I just read a very interesting article about Straussians (it’s a fairly old article, but new to me). I recommend the whole thing; I learned a lot from it, I think I now understand why neoconservatives have become interested in neuroscience (it’s a way of attacking Enlightenment ideas of the blank slate), for example. It ends with a provocative question:
How has a thinker as radical as Strauss–a thinker so blatantly hostile to democracy and modernity, so deeply suspicious of political liberty and equality, so profoundly skeptical of moral and religious belief–managed to become the intellectual idol of contemporary American conservatism, with its clamorous moralism, its pious parochialism, its shameless populism, and its instinctual suspicion of doubt?

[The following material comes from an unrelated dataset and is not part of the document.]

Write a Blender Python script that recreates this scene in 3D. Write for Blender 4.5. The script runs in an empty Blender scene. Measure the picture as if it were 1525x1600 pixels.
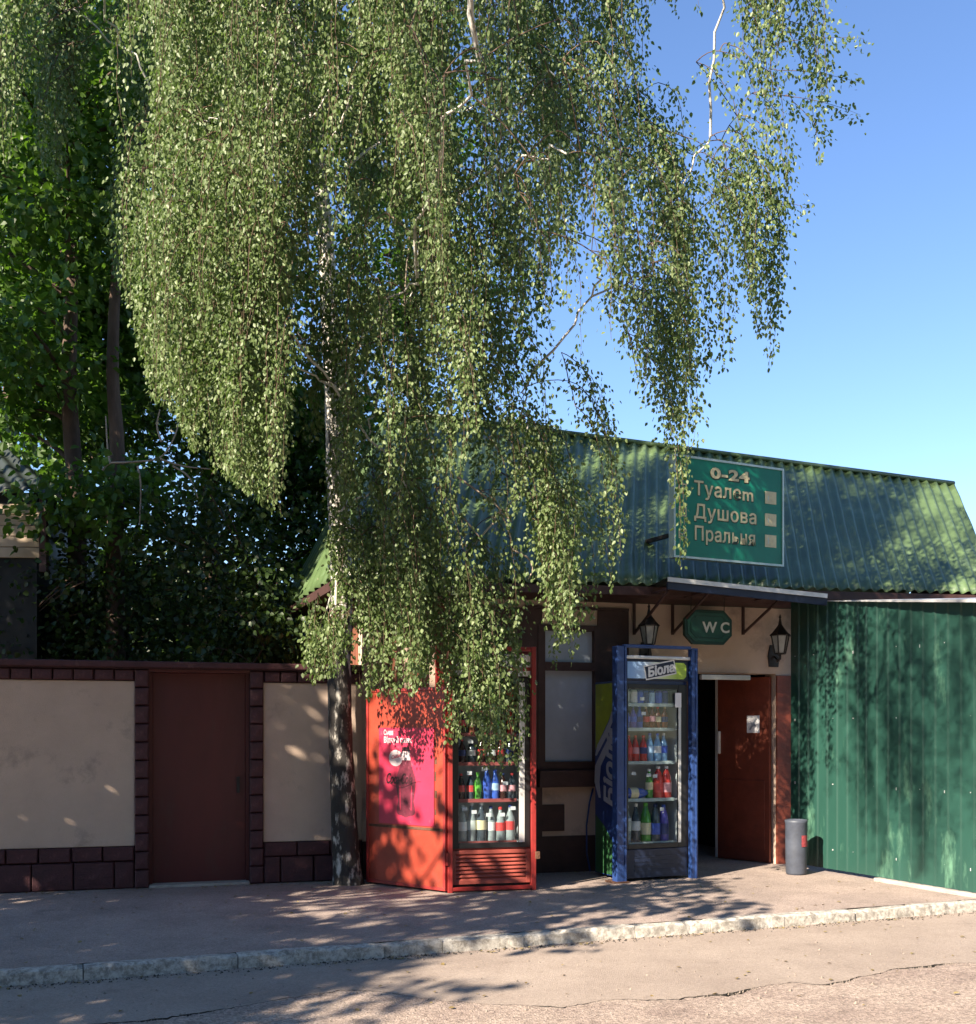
import bpy, math, random
import numpy as np
from mathutils import Vector, Matrix

random.seed(7); rng = np.random.default_rng(11)
SC = bpy.context.scene
COL = SC.collection
R = math.radians

# ------------------------------------------------------------------ camera, sky, sun, exposure
CAMZ, FPX, HOR, CX = 1.6, 1700.0, 1145.0, 762.5
cam = bpy.data.cameras.new('camera'); cam.sensor_fit = 'HORIZONTAL'; cam.sensor_width = 36
cam.lens = FPX / 1525 * 36; cam.shift_x = 0; cam.shift_y = (HOR - 800) / 1525
cam.clip_start = .1; cam.clip_end = 600
camo = bpy.data.objects.new('camera', cam); COL.objects.link(camo)
camo.location = (0, 0, CAMZ); camo.rotation_euler = (R(90), 0, 0); SC.camera = camo

SUN_EL, SUN_AZ = R(31), R(221)           # azimuth clockwise from +Y: behind the camera, to the left
w = bpy.data.worlds.new('World'); SC.world = w; w.use_nodes = True
nt = w.node_tree; nt.nodes.clear()
sky = nt.nodes.new('ShaderNodeTexSky'); sky.sky_type = 'NISHITA'; sky.sun_disc = False
sky.sun_elevation = SUN_EL; sky.sun_rotation = SUN_AZ; sky.air_density = 1.0; sky.dust_density = 0.0; sky.ozone_density = 3.0
bg = nt.nodes.new('ShaderNodeBackground'); bg.inputs[1].default_value = .080
wo = nt.nodes.new('ShaderNodeOutputWorld')
hs = nt.nodes.new('ShaderNodeHueSaturation'); hs.inputs['Saturation'].default_value = 1.08; hs.inputs['Hue'].default_value = .507
nt.links.new(sky.outputs[0], hs.inputs['Color']); nt.links.new(hs.outputs[0], bg.inputs[0]); nt.links.new(bg.outputs[0], wo.inputs[0])
sl = bpy.data.lights.new('sun', 'SUN'); sl.energy = 5.0; sl.angle = R(.45); sl.color = (1, .87, .70)
so = bpy.data.objects.new('sun', sl); COL.objects.link(so)
SDIR = Vector((math.sin(SUN_AZ) * math.cos(SUN_EL), math.cos(SUN_AZ) * math.cos(SUN_EL), math.sin(SUN_EL)))
so.rotation_euler = SDIR.to_track_quat('Z', 'Y').to_euler(); so.location = (0, 0, 30)
vs = SC.view_settings; vs.view_transform = 'Standard'; vs.look = 'None'; vs.gamma = 1; vs.exposure = 1.7
SC.render.film_transparent = False

# ------------------------------------------------------------------ materials
def lin(r, g, b):
    f = lambda c: (c / 255 / 12.92) if c / 255 <= .04045 else ((c / 255 + .055) / 1.055) ** 2.4
    return (f(r), f(g), f(b))
def pmat(name, col, rough=.6, var=.18, vs=5.0, bump=.15, bs=70.0, metal=0.0, spec=.5, dirt=None, damt=.5, ds=3.0, stretch=None, emit=0):
    m = bpy.data.materials.new(name); m.use_nodes = True; t = m.node_tree; n = t.nodes; L = t.links
    b = n['Principled BSDF']; b.inputs['Roughness'].default_value = rough; b.inputs['Metallic'].default_value = metal
    b.inputs['Specular IOR Level'].default_value = spec
    tc = n.new('ShaderNodeTexCoord'); src = tc.outputs['Object']
    if stretch:
        mp = n.new('ShaderNodeMapping'); mp.inputs['Scale'].default_value = stretch; L.new(src, mp.inputs[0]); src = mp.outputs[0]
    nz = n.new('ShaderNodeTexNoise'); nz.inputs['Scale'].default_value = vs; nz.inputs['Detail'].default_value = 6; nz.inputs['Roughness'].default_value = .65
    L.new(src, nz.inputs[0])
    cr = n.new('ShaderNodeValToRGB'); cr.color_ramp.elements[0].position = .3; cr.color_ramp.elements[1].position = .72
    cr.color_ramp.elements[0].color = (*[c * (1 - var) for c in col], 1); cr.color_ramp.elements[1].color = (*[min(1, c * (1 + var)) for c in col], 1)
    L.new(nz.outputs[0], cr.inputs[0]); out = cr.outputs[0]
    if dirt:
        n2 = n.new('ShaderNodeTexNoise'); n2.inputs['Scale'].default_value = ds; n2.inputs['Detail'].default_value = 9; n2.inputs['Roughness'].default_value = .7
        L.new(src, n2.inputs[0])
        r2 = n.new('ShaderNodeValToRGB'); r2.color_ramp.elements[0].position = .62 - .22 * damt; r2.color_ramp.elements[1].position = .70
        L.new(n2.outputs[0], r2.inputs[0])
        mx = n.new('ShaderNodeMix'); mx.data_type = 'RGBA'; L.new(r2.outputs[0], mx.inputs[0]); L.new(out, mx.inputs[6]); mx.inputs[7].default_value = (*dirt, 1)
        out = mx.outputs[2]
    L.new(out, b.inputs['Base Color'])
    if emit:
        L.new(out, b.inputs['Emission Color']); b.inputs['Emission Strength'].default_value = emit
    if bump:
        n3 = n.new('ShaderNodeTexNoise'); n3.inputs['Scale'].default_value = bs; n3.inputs['Detail'].default_value = 5
        L.new(src, n3.inputs[0])
        bp = n.new('ShaderNodeBump'); bp.inputs['Strength'].default_value = bump; bp.inputs['Distance'].default_value = .01
        L.new(n3.outputs[0], bp.inputs['Height']); L.new(bp.outputs[0], b.inputs['Normal'])
    return m
def leafmat(name, c1, c2, ct, rough=.42, tr=.32):
    m = bpy.data.materials.new(name); m.use_nodes = True; t = m.node_tree; n = t.nodes; L = t.links
    b = n['Principled BSDF']; b.inputs['Roughness'].default_value = rough; b.inputs['Specular IOR Level'].default_value = .40
    at = n.new('ShaderNodeAttribute'); at.attribute_name = 'tone'
    mx = n.new('ShaderNodeMix'); mx.data_type = 'RGBA'; mx.inputs[6].default_value = (*c1, 1); mx.inputs[7].default_value = (*c2, 1)
    L.new(at.outputs['Fac'], mx.inputs[0]); L.new(mx.outputs[2], b.inputs['Base Color'])
    tl = n.new('ShaderNodeBsdfTranslucent'); tl.inputs[0].default_value = (*ct, 1)
    ms = n.new('ShaderNodeMixShader'); ms.inputs[0].default_value = tr
    L.new(b.outputs[0], ms.inputs[1]); L.new(tl.outputs[0], ms.inputs[2]); L.new(ms.outputs[0], n['Material Output'].inputs[0])
    return m
def glassmat(name, tint=(.9, .95, .95), refl=.5):
    m = bpy.data.materials.new(name); m.use_nodes = True; t = m.node_tree; n = t.nodes; L = t.links
    n.remove(n['Principled BSDF'])
    tr = n.new('ShaderNodeBsdfTransparent'); tr.inputs[0].default_value = (*tint, 1)
    gl = n.new('ShaderNodeBsdfGlossy'); gl.inputs['Roughness'].default_value = .03; gl.inputs[0].default_value = (.9, .9, .9, 1)
    fr = n.new('ShaderNodeFresnel'); fr.inputs[0].default_value = 1.5
    mu = n.new('ShaderNodeMath'); mu.operation = 'MULTIPLY'; mu.inputs[1].default_value = refl * 2; L.new(fr.outputs[0], mu.inputs[0])
    ms = n.new('ShaderNodeMixShader'); L.new(mu.outputs[0], ms.inputs[0]); L.new(tr.outputs[0], ms.inputs[1]); L.new(gl.outputs[0], ms.inputs[2])
    L.new(ms.outputs[0], n['Material Output'].inputs[0]); return m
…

Only when we have devised a satisfactory answer to that troubling question will we be capable of rendering a responsible judgment of Leo Strauss’s ideas and their enigmatic legacy to the times in which we live.
A similar question is how has Ayn Rand become an idol to many (less intellectual) conservatives?
The answer is the same: both Strauss and Rand put forward the ideas of deserving elites — for Strauss, it’s philosophers, for Rand, it’s Galtian geniuses. Maybe people have always wanted to believe that they were part of some special awesome elite — and that everyone else is a lazy rube — but I don’t remember this idea getting so much intellectual and pseudo-intellectual play 20 years ago. Maybe I just wasn’t paying attention.